L’expérience historique nous dicte que, comme les vagues migratoires précédentes, l’arrivée de ces millions de migrants s’accompagnera de difficultés sans nombre, de charges financières supplémentaires. Les statistiques nous démontrent le risque de balkanisation.
Je pourrais continuer longtemps, donner plus de détails. Mais à quoi bon ? Ce que j’ai vu depuis que le débat a commencé, c’est que le camp d’en face, pour ainsi dire, ne fait pas dans la logique, dans l’analyse, dans le raisonnement. Car il a très bien compris que la raison est peut-être, en théorie, partagée par tous les hommes ; mais les jeux de pouvoir, les mouvements de l’Histoire, sont le plus souvent déterminés par l’affectif.

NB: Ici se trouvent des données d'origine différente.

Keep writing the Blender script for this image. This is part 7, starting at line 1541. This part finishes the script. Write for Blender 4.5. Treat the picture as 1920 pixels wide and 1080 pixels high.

D’où les les photos du petit Aylan Kurdi, les généralisations mélodramatiques sur les réfugiés qui cherchent à échapper à la mort, les photos choc, les appels à l’émotion. Effectivement, c’est comme cela qu’il faut procéder si l’on veut gagner la bataille des idées : frapper au cœur. De notre côté, nous n’avons donc d’autre choix que d’invoquer les images de Cologne, de répliquer par des exagérations inverses. Nous n’avons pas fixé les termes du combat ; on nous a imposé la situation et les armes, et nous, en tout cas je, suis contraint de m’aligner sur le moins-disant intellectuel.
J’en termine moi aussi. Je rêverais d’un monde idéal, où il serait possible mener des débats courtois et civilisés entre gens de tous bords. Dans la réalité de janvier 2016, je constate un rétrécissement inexorable de la faculté de penser, de suivre une logique. Je reste donc tout à fait confiant dans mon analyse, dans la justesse de mes positions, mais je réalise également que cela n’a absolument aucune influence sur la marche réelle des événements ; l’espace des idées est un champ de bataille comme un autre. Face à un monde aux mains des internationalistes, il me faudra subir, assister à la destruction finale du biotope européen, ce qui à mon sens se traduira à un moment fatalement soit par l’éradication, la défaite – ce qui n’a rien d’inédit d’un point de vue historique - soit par une lutte pour la survie qui sera probablement abominable. Mais, comme je l’ai dit plus haut, je n’ai pas choisi le moment ni les termes de ce combat.